### [Supplied data]
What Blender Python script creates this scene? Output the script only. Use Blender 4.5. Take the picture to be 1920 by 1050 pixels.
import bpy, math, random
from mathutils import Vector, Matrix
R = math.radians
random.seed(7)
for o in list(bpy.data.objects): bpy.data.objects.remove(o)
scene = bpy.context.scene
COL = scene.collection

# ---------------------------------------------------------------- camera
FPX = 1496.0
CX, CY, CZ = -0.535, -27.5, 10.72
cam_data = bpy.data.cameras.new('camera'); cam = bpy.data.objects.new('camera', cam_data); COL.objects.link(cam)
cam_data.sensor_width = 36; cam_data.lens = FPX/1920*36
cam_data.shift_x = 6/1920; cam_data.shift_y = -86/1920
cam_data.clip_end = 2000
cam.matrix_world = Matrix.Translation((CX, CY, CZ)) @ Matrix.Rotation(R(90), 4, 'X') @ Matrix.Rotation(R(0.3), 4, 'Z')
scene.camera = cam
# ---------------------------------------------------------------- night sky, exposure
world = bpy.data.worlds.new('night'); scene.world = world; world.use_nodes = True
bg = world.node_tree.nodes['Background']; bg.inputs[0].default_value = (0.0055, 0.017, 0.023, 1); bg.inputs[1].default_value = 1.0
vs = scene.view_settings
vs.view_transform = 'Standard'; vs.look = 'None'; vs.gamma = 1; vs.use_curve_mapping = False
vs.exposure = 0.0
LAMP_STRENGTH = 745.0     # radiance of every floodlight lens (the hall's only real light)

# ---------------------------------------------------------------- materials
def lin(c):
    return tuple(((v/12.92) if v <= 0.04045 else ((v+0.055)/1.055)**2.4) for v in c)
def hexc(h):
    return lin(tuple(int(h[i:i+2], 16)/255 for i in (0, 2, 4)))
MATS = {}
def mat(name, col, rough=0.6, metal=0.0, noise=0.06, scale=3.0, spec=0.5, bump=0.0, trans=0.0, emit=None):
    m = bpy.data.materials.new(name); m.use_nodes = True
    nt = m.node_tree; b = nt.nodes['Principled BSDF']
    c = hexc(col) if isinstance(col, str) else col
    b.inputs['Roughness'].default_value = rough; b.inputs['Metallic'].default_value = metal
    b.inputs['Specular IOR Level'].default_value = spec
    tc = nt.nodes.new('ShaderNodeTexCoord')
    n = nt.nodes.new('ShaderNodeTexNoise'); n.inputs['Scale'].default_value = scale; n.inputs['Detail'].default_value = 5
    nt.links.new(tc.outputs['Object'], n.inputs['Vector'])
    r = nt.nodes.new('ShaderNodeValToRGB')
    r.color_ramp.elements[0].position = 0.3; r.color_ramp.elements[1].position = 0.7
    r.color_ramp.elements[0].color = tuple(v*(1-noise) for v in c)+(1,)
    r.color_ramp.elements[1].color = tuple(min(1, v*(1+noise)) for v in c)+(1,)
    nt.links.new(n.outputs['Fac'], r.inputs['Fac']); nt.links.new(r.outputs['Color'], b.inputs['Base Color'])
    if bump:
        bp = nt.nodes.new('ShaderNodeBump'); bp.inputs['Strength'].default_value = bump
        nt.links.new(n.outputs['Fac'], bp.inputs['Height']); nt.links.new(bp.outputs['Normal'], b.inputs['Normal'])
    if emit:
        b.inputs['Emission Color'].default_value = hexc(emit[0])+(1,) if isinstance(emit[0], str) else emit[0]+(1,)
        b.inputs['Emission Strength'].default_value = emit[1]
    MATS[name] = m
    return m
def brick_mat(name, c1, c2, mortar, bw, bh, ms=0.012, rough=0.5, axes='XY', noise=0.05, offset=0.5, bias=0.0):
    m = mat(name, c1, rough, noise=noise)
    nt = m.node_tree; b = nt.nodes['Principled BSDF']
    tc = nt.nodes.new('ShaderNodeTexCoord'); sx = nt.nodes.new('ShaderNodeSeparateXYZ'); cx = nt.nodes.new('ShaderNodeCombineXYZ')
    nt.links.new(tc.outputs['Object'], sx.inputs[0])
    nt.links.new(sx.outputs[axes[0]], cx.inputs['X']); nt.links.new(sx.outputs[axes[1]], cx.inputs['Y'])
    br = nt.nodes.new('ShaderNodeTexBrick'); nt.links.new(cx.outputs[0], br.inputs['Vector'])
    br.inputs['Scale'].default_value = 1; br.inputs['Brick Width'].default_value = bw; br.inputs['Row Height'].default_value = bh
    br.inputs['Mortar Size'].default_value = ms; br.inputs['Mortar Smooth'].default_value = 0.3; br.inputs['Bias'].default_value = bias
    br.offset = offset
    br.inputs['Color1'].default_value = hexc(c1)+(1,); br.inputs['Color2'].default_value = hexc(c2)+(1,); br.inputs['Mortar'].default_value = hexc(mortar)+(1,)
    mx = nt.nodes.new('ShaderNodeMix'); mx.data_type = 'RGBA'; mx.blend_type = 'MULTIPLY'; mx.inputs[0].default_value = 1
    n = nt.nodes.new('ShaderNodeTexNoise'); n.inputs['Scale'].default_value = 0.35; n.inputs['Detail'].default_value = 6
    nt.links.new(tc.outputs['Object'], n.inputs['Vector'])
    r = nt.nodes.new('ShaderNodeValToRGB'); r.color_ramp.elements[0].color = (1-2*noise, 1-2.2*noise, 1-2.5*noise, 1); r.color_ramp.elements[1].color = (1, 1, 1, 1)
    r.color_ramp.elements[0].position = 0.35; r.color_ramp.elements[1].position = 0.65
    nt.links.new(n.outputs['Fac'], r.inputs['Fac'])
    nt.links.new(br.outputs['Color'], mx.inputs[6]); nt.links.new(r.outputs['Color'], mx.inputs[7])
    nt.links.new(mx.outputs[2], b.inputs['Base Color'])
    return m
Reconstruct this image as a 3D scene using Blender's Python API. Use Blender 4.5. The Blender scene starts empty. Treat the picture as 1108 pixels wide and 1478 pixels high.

### [Problem to solve]
From the records above, extract each line exactly as shown.

### [Answer below]
What Blender Python script creates this scene? Output the script only. Use Blender 4.5. Take the picture to be 1920 by 1050 pixels.
import bpy, math, random
from mathutils import Vector, Matrix
R = math.radians
random.seed(7)
for o in list(bpy.data.objects): bpy.data.objects.remove(o)
scene = bpy.context.scene
COL = scene.collection

# ---------------------------------------------------------------- camera
FPX = 1496.0
CX, CY, CZ = -0.535, -27.5, 10.72
cam_data = bpy.data.cameras.new('camera'); cam = bpy.data.objects.new('camera', cam_data); COL.objects.link(cam)
cam_data.sensor_width = 36; cam_data.lens = FPX/1920*36
cam_data.shift_x = 6/1920; cam_data.shift_y = -86/1920
cam_data.clip_end = 2000
cam.matrix_world = Matrix.Translation((CX, CY, CZ)) @ Matrix.Rotation(R(90), 4, 'X') @ Matrix.Rotation(R(0.3), 4, 'Z')
scene.camera = cam
# ---------------------------------------------------------------- night sky, exposure
world = bpy.data.worlds.new('night'); scene.world = world; world.use_nodes = True
bg = world.node_tree.nodes['Background']; bg.inputs[0].default_value = (0.0055, 0.017, 0.023, 1); bg.inputs[1].default_value = 1.0
vs = scene.view_settings
vs.view_transform = 'Standard'; vs.look = 'None'; vs.gamma = 1; vs.use_curve_mapping = False
vs.exposure = 0.0
LAMP_STRENGTH = 745.0     # radiance of every floodlight lens (the hall's only real light)

# ---------------------------------------------------------------- materials
def lin(c):
    return tuple(((v/12.92) if v <= 0.04045 else ((v+0.055)/1.055)**2.4) for v in c)
def hexc(h):
    return lin(tuple(int(h[i:i+2], 16)/255 for i in (0, 2, 4)))
MATS = {}
def mat(name, col, rough=0.6, metal=0.0, noise=0.06, scale=3.0, spec=0.5, bump=0.0, trans=0.0, emit=None):
    m = bpy.data.materials.new(name); m.use_nodes = True
    nt = m.node_tree; b = nt.nodes['Principled BSDF']
    c = hexc(col) if isinstance(col, str) else col
    b.inputs['Roughness'].default_value = rough; b.inputs['Metallic'].default_value = metal
    b.inputs['Specular IOR Level'].default_value = spec
    tc = nt.nodes.new('ShaderNodeTexCoord')
    n = nt.nodes.new('ShaderNodeTexNoise'); n.inputs['Scale'].default_value = scale; n.inputs['Detail'].default_value = 5
    nt.links.new(tc.outputs['Object'], n.inputs['Vector'])
    r = nt.nodes.new('ShaderNodeValToRGB')
    r.color_ramp.elements[0].position = 0.3; r.color_ramp.elements[1].position = 0.7
    r.color_ramp.elements[0].color = tuple(v*(1-noise) for v in c)+(1,)
    r.color_ramp.elements[1].color = tuple(min(1, v*(1+noise)) for v in c)+(1,)
    nt.links.new(n.outputs['Fac'], r.inputs['Fac']); nt.links.new(r.outputs['Color'], b.inputs['Base Color'])
    if bump:
        bp = nt.nodes.new('ShaderNodeBump'); bp.inputs['Strength'].default_value = bump
        nt.links.new(n.outputs['Fac'], bp.inputs['Height']); nt.links.new(bp.outputs['Normal'], b.inputs['Normal'])
    if emit:
        b.inputs['Emission Color'].default_value = hexc(emit[0])+(1,) if isinstance(emit[0], str) else emit[0]+(1,)
        b.inputs['Emission Strength'].default_value = emit[1]
    MATS[name] = m
    return m
def brick_mat(name, c1, c2, mortar, bw, bh, ms=0.012, rough=0.5, axes='XY', noise=0.05, offset=0.5, bias=0.0):
    m = mat(name, c1, rough, noise=noise)
    nt = m.node_tree; b = nt.nodes['Principled BSDF']
    tc = nt.nodes.new('ShaderNodeTexCoord'); sx = nt.nodes.new('ShaderNodeSeparateXYZ'); cx = nt.nodes.new('ShaderNodeCombineXYZ')
    nt.links.new(tc.outputs['Object'], sx.inputs[0])
    nt.links.new(sx.outputs[axes[0]], cx.inputs['X']); nt.links.new(sx.outputs[axes[1]], cx.inputs['Y'])
    br = nt.nodes.new('ShaderNodeTexBrick'); nt.links.new(cx.outputs[0], br.inputs['Vector'])
    br.inputs['Scale'].default_value = 1; br.inputs['Brick Width'].default_value = bw; br.inputs['Row Height'].default_value = bh
    br.inputs['Mortar Size'].default_value = ms; br.inputs['Mortar Smooth'].default_value = 0.3; br.inputs['Bias'].default_value = bias
    br.offset = offset
    br.inputs['Color1'].default_value = hexc(c1)+(1,); br.inputs['Color2'].default_value = hexc(c2)+(1,); br.inputs['Mortar'].default_value = hexc(mortar)+(1,)
    mx = nt.nodes.new('ShaderNodeMix'); mx.data_type = 'RGBA'; mx.blend_type = 'MULTIPLY'; mx.inputs[0].default_value = 1
    n = nt.nodes.new('ShaderNodeTexNoise'); n.inputs['Scale'].default_value = 0.35; n.inputs['Detail'].default_value = 6
    nt.links.new(tc.outputs['Object'], n.inputs['Vector'])
    r = nt.nodes.new('ShaderNodeValToRGB'); r.color_ramp.elements[0].color = (1-2*noise, 1-2.2*noise, 1-2.5*noise, 1); r.color_ramp.elements[1].color = (1, 1, 1, 1)
    r.color_ramp.elements[0].position = 0.35; r.color_ramp.elements[1].position = 0.65
    nt.links.new(n.outputs['Fac'], r.inputs['Fac'])
    nt.links.new(br.outputs['Color'], mx.inputs[6]); nt.links.new(r.outputs['Color'], mx.inputs[7])
    nt.links.new(mx.outputs[2], b.inputs['Base Color'])
    return m
Reconstruct this image as a 3D scene using Blender's Python API. Use Blender 4.5. The Blender scene starts empty. Treat the picture as 1108 pixels wide and 1478 pixels high.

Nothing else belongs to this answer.